A new strategy reinforces protection of heritage at risk

22 January 2016

In November 2015, the 38th General Conference of the United Nations Educational, Scientific, and Cultural Organization (UNESCO) adopted a Strategy for the reinforcement of the organization’s actions for the protection of culture and the promotion of cultural pluralism in the event of armed conflict.

This document sets the path for the Organizations’ work through two key objectives: on the one hand, strengthening Member States’ ability to prevent, mitigate, and recover the loss of cultural heritage and diversity as a result of conflict; and on the other hand, incorporating the protection of culture into humanitarian action, security strategies and peacebuilding processes.

The recent large-scale and systematic destruction and looting of cultural sites has highlighted the strong connection between the cultural, humanitarian and security dimensions of conflicts and terrorism. Attacks against cultural heritage and diversity are also attacks against people, their rights, and their security. Under the Rome Statute of the International Criminal Court, the deliberate destruction of cultural heritage is a war crime.

This has been recognized through numerous international statements and declarations and, most significantly, in Security Council resolution 2199 (2015), which notably established a ban on trade of antiquities illegally removed from Iraq since 6 August 1990 and from Syria since 15 March 2011, recognizing illicit trafficking of antiquities as a potential source of financing for terrorist organizations.

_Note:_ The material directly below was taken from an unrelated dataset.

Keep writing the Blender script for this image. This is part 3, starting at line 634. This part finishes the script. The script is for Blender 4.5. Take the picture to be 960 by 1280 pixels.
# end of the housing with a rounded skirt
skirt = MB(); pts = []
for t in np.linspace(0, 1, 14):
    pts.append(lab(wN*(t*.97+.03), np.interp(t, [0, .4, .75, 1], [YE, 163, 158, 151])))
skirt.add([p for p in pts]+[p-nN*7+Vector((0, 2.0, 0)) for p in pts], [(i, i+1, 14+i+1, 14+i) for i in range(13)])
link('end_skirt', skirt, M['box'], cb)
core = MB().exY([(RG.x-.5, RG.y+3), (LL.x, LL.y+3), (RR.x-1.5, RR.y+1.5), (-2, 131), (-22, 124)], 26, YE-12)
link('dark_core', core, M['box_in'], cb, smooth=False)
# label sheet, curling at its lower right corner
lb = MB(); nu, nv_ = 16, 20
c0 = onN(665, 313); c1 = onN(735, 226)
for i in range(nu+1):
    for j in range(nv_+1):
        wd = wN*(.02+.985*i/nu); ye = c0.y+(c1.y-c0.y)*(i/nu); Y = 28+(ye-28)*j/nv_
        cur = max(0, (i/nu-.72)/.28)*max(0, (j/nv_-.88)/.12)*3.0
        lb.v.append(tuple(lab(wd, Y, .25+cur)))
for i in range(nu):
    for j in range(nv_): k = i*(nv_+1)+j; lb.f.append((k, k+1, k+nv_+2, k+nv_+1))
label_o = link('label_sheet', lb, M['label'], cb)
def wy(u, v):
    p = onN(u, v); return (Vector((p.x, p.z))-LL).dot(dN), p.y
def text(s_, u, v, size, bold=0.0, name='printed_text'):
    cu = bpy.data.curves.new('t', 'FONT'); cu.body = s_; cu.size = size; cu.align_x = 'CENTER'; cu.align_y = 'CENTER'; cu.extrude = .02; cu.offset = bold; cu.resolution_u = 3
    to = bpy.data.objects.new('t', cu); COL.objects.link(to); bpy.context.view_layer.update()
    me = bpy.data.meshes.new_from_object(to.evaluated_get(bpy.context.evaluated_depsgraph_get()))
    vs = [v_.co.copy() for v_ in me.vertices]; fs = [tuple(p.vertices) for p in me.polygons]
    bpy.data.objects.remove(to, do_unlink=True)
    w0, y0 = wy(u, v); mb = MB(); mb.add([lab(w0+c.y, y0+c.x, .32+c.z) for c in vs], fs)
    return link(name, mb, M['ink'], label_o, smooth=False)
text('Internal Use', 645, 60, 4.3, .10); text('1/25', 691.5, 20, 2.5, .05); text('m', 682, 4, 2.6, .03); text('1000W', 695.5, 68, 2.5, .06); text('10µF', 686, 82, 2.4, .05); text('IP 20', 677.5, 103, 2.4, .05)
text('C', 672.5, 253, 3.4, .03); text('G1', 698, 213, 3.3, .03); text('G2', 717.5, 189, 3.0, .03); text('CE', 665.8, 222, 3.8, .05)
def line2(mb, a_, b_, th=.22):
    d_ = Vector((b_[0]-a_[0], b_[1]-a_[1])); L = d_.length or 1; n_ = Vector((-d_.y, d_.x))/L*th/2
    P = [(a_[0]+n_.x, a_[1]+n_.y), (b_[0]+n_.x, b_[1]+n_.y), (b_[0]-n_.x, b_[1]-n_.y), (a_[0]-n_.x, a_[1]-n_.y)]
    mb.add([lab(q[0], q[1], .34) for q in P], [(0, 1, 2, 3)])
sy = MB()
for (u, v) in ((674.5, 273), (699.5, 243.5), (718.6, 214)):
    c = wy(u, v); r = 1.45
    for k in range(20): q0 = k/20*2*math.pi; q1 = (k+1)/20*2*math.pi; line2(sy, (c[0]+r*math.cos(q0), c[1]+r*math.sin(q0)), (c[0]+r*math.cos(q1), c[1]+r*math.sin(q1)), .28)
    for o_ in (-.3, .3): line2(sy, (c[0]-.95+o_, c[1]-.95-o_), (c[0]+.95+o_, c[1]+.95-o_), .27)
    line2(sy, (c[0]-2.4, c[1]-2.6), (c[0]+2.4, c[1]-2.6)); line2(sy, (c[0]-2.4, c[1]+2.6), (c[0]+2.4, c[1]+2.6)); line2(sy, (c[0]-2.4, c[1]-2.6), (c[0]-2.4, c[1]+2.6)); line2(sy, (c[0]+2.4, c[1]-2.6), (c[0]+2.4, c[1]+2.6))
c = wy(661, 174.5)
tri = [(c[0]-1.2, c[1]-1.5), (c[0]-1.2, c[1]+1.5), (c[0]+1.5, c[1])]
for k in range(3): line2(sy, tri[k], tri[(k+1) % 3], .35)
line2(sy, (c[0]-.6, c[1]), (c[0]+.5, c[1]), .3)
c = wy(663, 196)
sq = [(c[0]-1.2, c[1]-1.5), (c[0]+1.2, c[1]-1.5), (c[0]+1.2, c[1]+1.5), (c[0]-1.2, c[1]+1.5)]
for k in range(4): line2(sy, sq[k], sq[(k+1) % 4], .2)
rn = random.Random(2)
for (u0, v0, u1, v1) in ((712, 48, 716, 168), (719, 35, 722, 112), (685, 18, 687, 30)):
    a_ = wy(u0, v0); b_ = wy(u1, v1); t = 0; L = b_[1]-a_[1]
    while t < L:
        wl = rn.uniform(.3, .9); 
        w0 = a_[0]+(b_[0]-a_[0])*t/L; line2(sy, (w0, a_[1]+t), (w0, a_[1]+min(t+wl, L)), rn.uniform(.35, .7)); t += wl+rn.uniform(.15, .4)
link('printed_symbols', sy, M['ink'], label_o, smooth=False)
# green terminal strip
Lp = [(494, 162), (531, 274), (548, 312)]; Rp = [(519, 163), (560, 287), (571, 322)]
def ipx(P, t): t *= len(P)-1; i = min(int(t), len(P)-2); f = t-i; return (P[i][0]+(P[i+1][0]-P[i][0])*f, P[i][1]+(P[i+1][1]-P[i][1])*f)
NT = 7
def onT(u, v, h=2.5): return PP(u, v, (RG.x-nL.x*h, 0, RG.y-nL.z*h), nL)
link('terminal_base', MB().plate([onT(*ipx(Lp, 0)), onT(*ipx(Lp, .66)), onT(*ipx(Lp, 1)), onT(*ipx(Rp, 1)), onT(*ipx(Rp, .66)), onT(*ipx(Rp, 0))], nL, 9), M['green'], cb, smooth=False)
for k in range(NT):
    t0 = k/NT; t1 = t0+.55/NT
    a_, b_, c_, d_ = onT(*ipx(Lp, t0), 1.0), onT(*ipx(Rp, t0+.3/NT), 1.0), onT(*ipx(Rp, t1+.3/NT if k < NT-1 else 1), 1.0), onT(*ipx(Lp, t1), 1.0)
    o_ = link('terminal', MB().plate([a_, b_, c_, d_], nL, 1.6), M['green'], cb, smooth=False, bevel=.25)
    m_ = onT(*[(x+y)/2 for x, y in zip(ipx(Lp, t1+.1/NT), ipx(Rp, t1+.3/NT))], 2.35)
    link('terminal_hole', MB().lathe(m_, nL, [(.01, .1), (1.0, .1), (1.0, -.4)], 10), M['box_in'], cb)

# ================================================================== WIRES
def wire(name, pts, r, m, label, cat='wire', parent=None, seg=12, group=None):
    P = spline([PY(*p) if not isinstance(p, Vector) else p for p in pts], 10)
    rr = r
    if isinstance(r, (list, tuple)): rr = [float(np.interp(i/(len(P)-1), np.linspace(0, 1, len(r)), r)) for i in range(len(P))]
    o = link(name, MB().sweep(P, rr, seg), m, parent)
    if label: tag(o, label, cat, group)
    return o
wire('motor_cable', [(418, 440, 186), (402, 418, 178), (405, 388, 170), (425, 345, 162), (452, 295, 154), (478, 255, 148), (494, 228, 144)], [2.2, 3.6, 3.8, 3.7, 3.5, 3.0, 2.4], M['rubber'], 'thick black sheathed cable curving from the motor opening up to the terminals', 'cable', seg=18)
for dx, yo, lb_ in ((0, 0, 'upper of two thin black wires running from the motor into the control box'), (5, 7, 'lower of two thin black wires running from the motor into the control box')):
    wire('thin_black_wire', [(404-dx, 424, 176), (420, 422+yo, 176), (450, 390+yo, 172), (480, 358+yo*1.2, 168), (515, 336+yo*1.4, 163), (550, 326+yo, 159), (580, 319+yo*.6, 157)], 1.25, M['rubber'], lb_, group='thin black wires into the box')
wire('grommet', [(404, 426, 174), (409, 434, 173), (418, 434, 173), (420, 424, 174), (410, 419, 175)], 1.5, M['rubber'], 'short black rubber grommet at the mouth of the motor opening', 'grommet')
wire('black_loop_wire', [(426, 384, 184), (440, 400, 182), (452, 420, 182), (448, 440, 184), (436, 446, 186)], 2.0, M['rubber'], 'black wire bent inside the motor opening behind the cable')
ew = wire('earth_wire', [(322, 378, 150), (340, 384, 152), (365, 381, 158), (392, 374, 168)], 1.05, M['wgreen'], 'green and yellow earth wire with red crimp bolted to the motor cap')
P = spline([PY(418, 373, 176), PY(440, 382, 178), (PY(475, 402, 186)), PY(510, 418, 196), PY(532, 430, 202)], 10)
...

In the face of these unprecedented challenges, the need was recognized for new and more effective approaches by UNESCO, which would build on the existing international legal standards - notably the 1954 Convention for the Protection of Cultural Property in the Event of Armed Conflict - and enhance the scope of their application. In this regard, the strategy adopted by the Organization’s General Conference defines priority areas of action and identifies the resources required for their implementation. The General Conference also called on Member States to contribute to the implementation of the strategy, including through the establishment of mechanisms for the rapid deployment of national experts in situations of emergency, under the coordination of UNESCO, as well as by contributing to the recently established Heritage Emergency Fund.